Output every line below exactly.
========================================================================
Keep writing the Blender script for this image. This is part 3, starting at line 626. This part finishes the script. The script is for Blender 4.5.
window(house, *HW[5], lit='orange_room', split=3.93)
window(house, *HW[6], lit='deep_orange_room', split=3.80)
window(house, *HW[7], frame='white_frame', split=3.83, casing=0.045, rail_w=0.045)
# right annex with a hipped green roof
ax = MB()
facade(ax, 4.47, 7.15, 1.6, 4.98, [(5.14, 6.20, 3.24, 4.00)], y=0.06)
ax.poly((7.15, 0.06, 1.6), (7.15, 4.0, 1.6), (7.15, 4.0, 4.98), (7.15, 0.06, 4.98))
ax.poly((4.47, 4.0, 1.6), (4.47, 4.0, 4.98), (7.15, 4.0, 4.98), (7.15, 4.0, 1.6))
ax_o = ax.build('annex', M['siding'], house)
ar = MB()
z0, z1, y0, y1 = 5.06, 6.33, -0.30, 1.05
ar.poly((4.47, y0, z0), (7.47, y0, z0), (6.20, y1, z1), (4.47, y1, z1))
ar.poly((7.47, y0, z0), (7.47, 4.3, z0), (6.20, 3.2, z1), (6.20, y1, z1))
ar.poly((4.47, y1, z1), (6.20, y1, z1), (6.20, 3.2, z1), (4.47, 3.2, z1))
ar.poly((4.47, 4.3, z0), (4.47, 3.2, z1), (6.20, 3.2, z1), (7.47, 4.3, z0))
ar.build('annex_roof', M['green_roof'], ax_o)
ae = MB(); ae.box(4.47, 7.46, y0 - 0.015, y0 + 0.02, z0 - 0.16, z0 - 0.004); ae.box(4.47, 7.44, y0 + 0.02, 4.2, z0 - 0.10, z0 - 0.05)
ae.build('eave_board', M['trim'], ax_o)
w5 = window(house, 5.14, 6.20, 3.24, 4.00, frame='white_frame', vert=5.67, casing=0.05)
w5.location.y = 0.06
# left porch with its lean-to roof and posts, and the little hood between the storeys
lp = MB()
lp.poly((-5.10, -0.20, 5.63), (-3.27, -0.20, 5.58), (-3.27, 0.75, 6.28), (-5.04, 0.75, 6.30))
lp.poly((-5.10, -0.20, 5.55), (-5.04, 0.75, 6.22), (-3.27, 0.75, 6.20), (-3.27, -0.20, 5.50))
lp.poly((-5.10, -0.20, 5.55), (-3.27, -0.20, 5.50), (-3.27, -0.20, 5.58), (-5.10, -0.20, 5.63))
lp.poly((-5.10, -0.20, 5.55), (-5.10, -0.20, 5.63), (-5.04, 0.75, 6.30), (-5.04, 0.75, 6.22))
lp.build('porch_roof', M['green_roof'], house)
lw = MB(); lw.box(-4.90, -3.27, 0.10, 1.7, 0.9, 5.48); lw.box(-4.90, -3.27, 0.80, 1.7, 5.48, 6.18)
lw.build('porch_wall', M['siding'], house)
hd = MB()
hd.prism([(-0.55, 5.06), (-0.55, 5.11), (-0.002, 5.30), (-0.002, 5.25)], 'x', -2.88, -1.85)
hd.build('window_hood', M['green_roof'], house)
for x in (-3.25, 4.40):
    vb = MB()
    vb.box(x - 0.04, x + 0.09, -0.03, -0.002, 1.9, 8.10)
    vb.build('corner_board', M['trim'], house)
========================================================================
_OUTPUT FOR THIS EXERCISE_:
Keep writing the Blender script for this image. This is part 3, starting at line 626. This part finishes the script. The script is for Blender 4.5.
window(house, *HW[5], lit='orange_room', split=3.93)
window(house, *HW[6], lit='deep_orange_room', split=3.80)
window(house, *HW[7], frame='white_frame', split=3.83, casing=0.045, rail_w=0.045)
# right annex with a hipped green roof
ax = MB()
facade(ax, 4.47, 7.15, 1.6, 4.98, [(5.14, 6.20, 3.24, 4.00)], y=0.06)
ax.poly((7.15, 0.06, 1.6), (7.15, 4.0, 1.6), (7.15, 4.0, 4.98), (7.15, 0.06, 4.98))
ax.poly((4.47, 4.0, 1.6), (4.47, 4.0, 4.98), (7.15, 4.0, 4.98), (7.15, 4.0, 1.6))
ax_o = ax.build('annex', M['siding'], house)
ar = MB()
z0, z1, y0, y1 = 5.06, 6.33, -0.30, 1.05
ar.poly((4.47, y0, z0), (7.47, y0, z0), (6.20, y1, z1), (4.47, y1, z1))
ar.poly((7.47, y0, z0), (7.47, 4.3, z0), (6.20, 3.2, z1), (6.20, y1, z1))
ar.poly((4.47, y1, z1), (6.20, y1, z1), (6.20, 3.2, z1), (4.47, 3.2, z1))
ar.poly((4.47, 4.3, z0), (4.47, 3.2, z1), (6.20, 3.2, z1), (7.47, 4.3, z0))
ar.build('annex_roof', M['green_roof'], ax_o)
ae = MB(); ae.box(4.47, 7.46, y0 - 0.015, y0 + 0.02, z0 - 0.16, z0 - 0.004); ae.box(4.47, 7.44, y0 + 0.02, 4.2, z0 - 0.10, z0 - 0.05)
ae.build('eave_board', M['trim'], ax_o)
w5 = window(house, 5.14, 6.20, 3.24, 4.00, frame='white_frame', vert=5.67, casing=0.05)
w5.location.y = 0.06
# left porch with its lean-to roof and posts, and the little hood between the storeys
lp = MB()
lp.poly((-5.10, -0.20, 5.63), (-3.27, -0.20, 5.58), (-3.27, 0.75, 6.28), (-5.04, 0.75, 6.30))
lp.poly((-5.10, -0.20, 5.55), (-5.04, 0.75, 6.22), (-3.27, 0.75, 6.20), (-3.27, -0.20, 5.50))
lp.poly((-5.10, -0.20, 5.55), (-3.27, -0.20, 5.50), (-3.27, -0.20, 5.58), (-5.10, -0.20, 5.63))
lp.poly((-5.10, -0.20, 5.55), (-5.10, -0.20, 5.63), (-5.04, 0.75, 6.30), (-5.04, 0.75, 6.22))
lp.build('porch_roof', M['green_roof'], house)
lw = MB(); lw.box(-4.90, -3.27, 0.10, 1.7, 0.9, 5.48); lw.box(-4.90, -3.27, 0.80, 1.7, 5.48, 6.18)
lw.build('porch_wall', M['siding'], house)
hd = MB()
hd.prism([(-0.55, 5.06), (-0.55, 5.11), (-0.002, 5.30), (-0.002, 5.25)], 'x', -2.88, -1.85)
hd.build('window_hood', M['green_roof'], house)
for x in (-3.25, 4.40):
    vb = MB()
    vb.box(x - 0.04, x + 0.09, -0.03, -0.002, 1.9, 8.10)
    vb.build('corner_board', M['trim'], house)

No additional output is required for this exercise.